[Start of Data shown]
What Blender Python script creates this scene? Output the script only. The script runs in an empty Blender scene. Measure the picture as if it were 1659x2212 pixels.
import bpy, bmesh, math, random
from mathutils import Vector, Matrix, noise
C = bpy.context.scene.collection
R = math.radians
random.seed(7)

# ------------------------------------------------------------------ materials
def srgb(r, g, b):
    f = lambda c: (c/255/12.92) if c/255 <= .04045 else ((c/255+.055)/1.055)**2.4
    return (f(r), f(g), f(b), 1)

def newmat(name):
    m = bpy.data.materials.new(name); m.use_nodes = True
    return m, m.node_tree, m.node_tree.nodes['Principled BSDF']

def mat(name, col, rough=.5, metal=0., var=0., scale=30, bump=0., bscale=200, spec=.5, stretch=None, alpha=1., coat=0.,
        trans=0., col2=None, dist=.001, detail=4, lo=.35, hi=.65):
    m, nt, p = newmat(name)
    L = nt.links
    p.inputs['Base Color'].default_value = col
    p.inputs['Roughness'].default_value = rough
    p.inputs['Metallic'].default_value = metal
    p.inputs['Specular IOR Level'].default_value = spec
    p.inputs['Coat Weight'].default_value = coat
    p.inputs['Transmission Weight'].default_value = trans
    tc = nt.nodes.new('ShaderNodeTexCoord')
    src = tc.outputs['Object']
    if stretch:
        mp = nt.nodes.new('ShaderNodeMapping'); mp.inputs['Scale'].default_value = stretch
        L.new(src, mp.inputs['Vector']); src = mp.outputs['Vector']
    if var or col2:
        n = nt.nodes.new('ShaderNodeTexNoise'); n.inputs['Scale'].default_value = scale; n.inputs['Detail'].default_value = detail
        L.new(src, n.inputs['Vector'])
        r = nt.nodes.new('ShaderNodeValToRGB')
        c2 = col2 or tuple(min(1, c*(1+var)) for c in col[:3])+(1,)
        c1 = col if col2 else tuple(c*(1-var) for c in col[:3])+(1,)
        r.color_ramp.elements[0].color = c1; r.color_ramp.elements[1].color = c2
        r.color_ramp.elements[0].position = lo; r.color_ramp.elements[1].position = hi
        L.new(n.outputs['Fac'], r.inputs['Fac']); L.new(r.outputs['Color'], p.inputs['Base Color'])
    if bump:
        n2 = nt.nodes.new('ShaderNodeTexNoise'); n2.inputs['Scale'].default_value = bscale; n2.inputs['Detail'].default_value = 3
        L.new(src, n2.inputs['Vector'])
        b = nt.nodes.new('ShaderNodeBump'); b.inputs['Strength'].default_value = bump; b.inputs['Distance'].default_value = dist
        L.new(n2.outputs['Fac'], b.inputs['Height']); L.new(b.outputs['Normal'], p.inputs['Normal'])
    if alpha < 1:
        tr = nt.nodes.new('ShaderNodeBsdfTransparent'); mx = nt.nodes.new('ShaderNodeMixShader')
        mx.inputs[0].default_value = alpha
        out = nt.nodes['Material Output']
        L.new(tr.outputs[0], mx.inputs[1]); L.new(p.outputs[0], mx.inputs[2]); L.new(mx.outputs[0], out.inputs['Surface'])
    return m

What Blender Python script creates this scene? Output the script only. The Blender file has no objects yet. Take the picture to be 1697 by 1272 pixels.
[End of Data shown]
• _Goal of the exercise_
Reproduce verbatim only this range: the first line of the material through the line that contains "return m, m.node_tree, m.node_tree.nodes['Principled", inclusive.

• _Result of this exercise_
What Blender Python script creates this scene? Output the script only. The script runs in an empty Blender scene. Measure the picture as if it were 1659x2212 pixels.
import bpy, bmesh, math, random
from mathutils import Vector, Matrix, noise
C = bpy.context.scene.collection
R = math.radians
random.seed(7)

# ------------------------------------------------------------------ materials
def srgb(r, g, b):
    f = lambda c: (c/255/12.92) if c/255 <= .04045 else ((c/255+.055)/1.055)**2.4
    return (f(r), f(g), f(b), 1)

def newmat(name):
    m = bpy.data.materials.new(name); m.use_nodes = True
    return m, m.node_tree, m.node_tree.nodes['Principled BSDF']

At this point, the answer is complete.